> [Work instructions] Pictures excluded, return the lines below from the first through the line holding "COL = SC.collection".

> [Given material]

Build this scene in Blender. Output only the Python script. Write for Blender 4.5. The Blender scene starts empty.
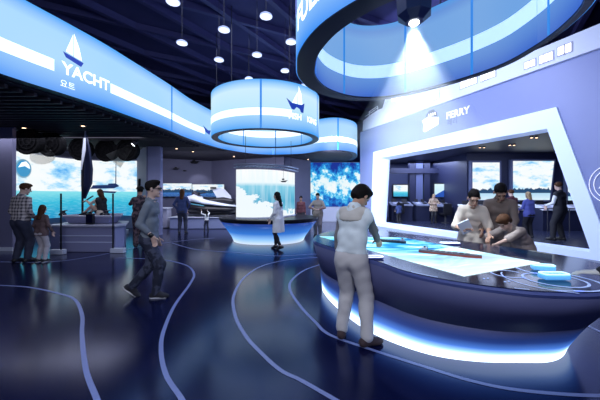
import bpy, math, random
import numpy as np
from mathutils import Vector, Matrix, Quaternion
random.seed(7)
PI = math.pi
SC = bpy.context.scene
COL = SC.collection

# ------------------------------------------------------------ camera, world, light, exposure
EYE = 1.6; FOC = 300.0; HOR = 195.0
cd = bpy.data.cameras.new('camera'); cam = bpy.data.objects.new('camera', cd); COL.objects.link(cam)
cam.location = (0, 0, EYE); cam.rotation_euler = (PI/2, 0, 0)
cd.sensor_width = 36; cd.lens = 18; cd.shift_y = -5/600; cd.clip_start = .05; cd.clip_end = 200
SC.camera = cam
W = bpy.data.worlds.new('world'); SC.world = W; W.use_nodes = True
W.node_tree.nodes['Background'].inputs[0].default_value = (.16, .20, .42, 1)
W.node_tree.nodes['Background'].inputs[1].default_value = .42
vs = SC.view_settings; vs.view_transform = 'Standard'; vs.look = 'None'; vs.gamma = 1; vs.use_curve_mapping = False
vs.exposure = 0.0

def light(kind, name, loc, target=None, power=100, color=(1, 1, 1), **kw):
    d = bpy.data.lights.new(name, kind); d.energy = power; d.color = color
    for k, v in kw.items(): setattr(d, k, v)
    o = bpy.data.objects.new(name, d); COL.objects.link(o); o.location = loc
    if target is not None:
        o.rotation_euler = (Vector(target)-Vector(loc)).to_track_quat('-Z', 'Y').to_euler()
    return o

# added area lights without fixtures: brighten the hall, facade, bridge room and display bays
light('AREA', 'hall_wash', (-1.5, 7.5, 6.9), (-1.5, 7.5, 0), 260, (.62, .70, 1), shape='RECTANGLE', size=6, size_y=8)
light('AREA', 'front_wash', (-1.0, -1.2, 4.6), (0.6, 5.0, 0.8), 210, (.84, .89, 1), shape='RECTANGLE', size=5, size_y=2)
light('AREA', 'facade_wash', (2.2, 8.6, 5.9), (6.0, 11.0, 2.6), 300, (.58, .66, 1), shape='RECTANGLE', size=2, size_y=3)
light('AREA', 'portal_wash', (1.4, 12.6, 3.3), (4.2, 14.6, 2.0), 420, (.72, .84, 1), shape='RECTANGLE', size=1.5, size_y=1.5)
light('AREA', 'bridge_wash', (9.5, 11.8, 3.5), (9.5, 12.2, 0), 170, (.55, .65, 1), shape='RECTANGLE', size=5, size_y=3)
light('AREA', 'bridge_far_wash', (7.2, 17.6, 3.5), (7.2, 17.8, 0), 260, (.55, .65, 1), shape='RECTANGLE', size=3, size_y=3)
light('AREA', 'stage_wash', (-7.6, 9.6, 3.45), (-7.6, 10.4, 0), 95, (.82, .84, 1), shape='RECTANGLE', size=4.5, size_y=3)
light('AREA', 'bay_wash', (-3.8, 13.6, 3.5), (-3.8, 15.2, 1.2), 270, (.80, .82, 1), shape='RECTANGLE', size=5.5, size_y=2.6)
light('SPOT', 'bay_spot', (-5.75, 16.3, 3.5), (-5.65, 17.3, 1.6), 70, (.9, .92, 1), spot_size=math.radians(60), spot_blend=.5, shadow_soft_size=.04)
light('AREA', 'facade_low_wash', (3.0, 6.9, 3.4), (7.3, 7.9, 1.8), 60, (.62, .70, 1), shape='RECTANGLE', size=.8, size_y=.8)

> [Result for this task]
Build this scene in Blender. Output only the Python script. Write for Blender 4.5. The Blender scene starts empty.
import bpy, math, random
import numpy as np
from mathutils import Vector, Matrix, Quaternion
random.seed(7)
PI = math.pi
SC = bpy.context.scene
COL = SC.collection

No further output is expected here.